Public art set to line banks of the Han River

July 12,2018
The installation “Han River Fishing Vessel, STORY 3_SEA OF SPRING” involves a cherry tree planted within a scrapped fishing boat to reflect the Han River’s natural changes and historical significance. [HANGANG ART PARK]

The Han River is getting an artistic makeover with 37 new installation art pieces created by Korean and foreign artists, the Seoul city government announced on Wednesday. The works will be unveiled on Aug. 25, it said.

All 37 artworks are categorized under the four main motifs of “vibrant,” “relaxed,” “exciting” and “secretive,” and will be installed in strategic locations around the parks along the Han River to convey their messages most effectively.

“First and foremost, the artworks are installed for public use,” says Eun Byeong-su, executive director of the installation project. Other than being artworks for visual appreciation, a good portion of the pieces serve as resting spots for visitors to relax, he said.

For example, Chilean artist Ivan Navarro’s work titled “RAIN or SHINE” is a parasol-like installation for viewers to hide from the blazing sun, but with eight neon letters connected to lights placed within the structure. Korean artist Park Ki-won’s “Meditation Void” involves a levitating platform for passerbys to sit on in order to preserve the grass beneath it.

Balancing between the river’s scenery and their visual elements, numerous artworks celebrate and utilize the natural and historical significance of the river. Korean artist Kwon Osang’s “New Structure - Hangang,” is inspired by both the reflections of light on the river’s surface and the various animals that dwell within the river’s vast habitat.

Artist Ji Yong-ho’s “White Bear” is a highly detailed sculpture of the white bear made out of used tires, which will be installed under the Hangang Railway Bridge to symbolize the river’s might as a force of nature.

On the other hand, “Han River Fishing Vessel, Story_3_SEA OF SPRING” by Sim Hee-jun and Park Su-jeong uses a scrapped fishing boat to capture the river’s once vibrant history as a local fishing spot and an important trading route.

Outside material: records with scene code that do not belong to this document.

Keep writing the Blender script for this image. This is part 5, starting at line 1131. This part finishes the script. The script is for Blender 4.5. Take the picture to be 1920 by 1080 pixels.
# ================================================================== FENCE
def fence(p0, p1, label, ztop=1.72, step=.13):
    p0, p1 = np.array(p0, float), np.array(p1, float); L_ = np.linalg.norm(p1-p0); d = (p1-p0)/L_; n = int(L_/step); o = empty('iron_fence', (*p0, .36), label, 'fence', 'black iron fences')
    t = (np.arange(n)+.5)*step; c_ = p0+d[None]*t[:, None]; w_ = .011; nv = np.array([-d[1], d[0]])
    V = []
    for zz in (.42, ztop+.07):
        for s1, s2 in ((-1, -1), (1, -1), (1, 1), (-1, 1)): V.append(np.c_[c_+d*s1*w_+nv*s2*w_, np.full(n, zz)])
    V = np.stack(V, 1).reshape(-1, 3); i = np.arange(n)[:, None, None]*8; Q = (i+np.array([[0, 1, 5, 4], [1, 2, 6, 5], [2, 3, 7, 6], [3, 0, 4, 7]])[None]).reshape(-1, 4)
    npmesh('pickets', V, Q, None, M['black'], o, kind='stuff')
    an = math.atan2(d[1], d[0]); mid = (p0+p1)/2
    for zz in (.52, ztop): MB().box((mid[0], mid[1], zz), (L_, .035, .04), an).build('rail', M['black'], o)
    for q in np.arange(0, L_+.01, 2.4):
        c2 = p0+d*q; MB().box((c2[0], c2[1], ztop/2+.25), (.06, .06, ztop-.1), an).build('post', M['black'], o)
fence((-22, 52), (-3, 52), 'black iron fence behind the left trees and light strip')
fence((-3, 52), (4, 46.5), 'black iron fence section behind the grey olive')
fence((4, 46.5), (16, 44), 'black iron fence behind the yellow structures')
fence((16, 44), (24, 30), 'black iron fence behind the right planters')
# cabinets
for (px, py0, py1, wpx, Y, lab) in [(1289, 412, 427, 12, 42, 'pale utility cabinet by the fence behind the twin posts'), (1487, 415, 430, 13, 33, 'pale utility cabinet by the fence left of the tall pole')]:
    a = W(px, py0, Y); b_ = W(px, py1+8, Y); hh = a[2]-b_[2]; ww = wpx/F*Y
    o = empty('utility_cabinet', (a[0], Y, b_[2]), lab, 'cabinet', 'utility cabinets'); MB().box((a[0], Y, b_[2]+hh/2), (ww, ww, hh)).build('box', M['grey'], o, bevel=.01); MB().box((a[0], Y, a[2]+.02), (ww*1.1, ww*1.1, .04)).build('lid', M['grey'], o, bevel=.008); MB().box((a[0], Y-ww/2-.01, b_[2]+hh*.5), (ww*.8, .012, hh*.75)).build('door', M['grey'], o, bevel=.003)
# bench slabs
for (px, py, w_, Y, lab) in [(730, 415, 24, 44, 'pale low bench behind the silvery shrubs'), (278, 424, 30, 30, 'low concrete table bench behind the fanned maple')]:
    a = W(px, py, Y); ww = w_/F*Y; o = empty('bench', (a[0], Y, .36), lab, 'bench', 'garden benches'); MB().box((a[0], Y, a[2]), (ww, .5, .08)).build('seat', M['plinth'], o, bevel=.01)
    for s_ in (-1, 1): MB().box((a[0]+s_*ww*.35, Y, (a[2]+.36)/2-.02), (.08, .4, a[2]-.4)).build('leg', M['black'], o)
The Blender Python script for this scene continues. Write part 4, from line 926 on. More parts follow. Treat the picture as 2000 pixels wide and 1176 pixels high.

The Seoul city government received ideas for the art projects from citizens. For example, “Night Rainbow” by Heo Su-bin is an installation of seven different colored lights illuminating the piers of the Dongjak Bridge. The piece was inspired by a citizen’s wish to “see a rainbow at the Hangang River during nighttime.”

Artists wish to serve the local community by fostering direct interaction with the citizens. “The Han River has existed for thousands of years. Unfortunately, citizens have been cut off from the full pleasures the river brings due to previous construction and development,” says Eun. “We hope the artworks will provide an artistic environment for the river that citizens haven’t experienced before.”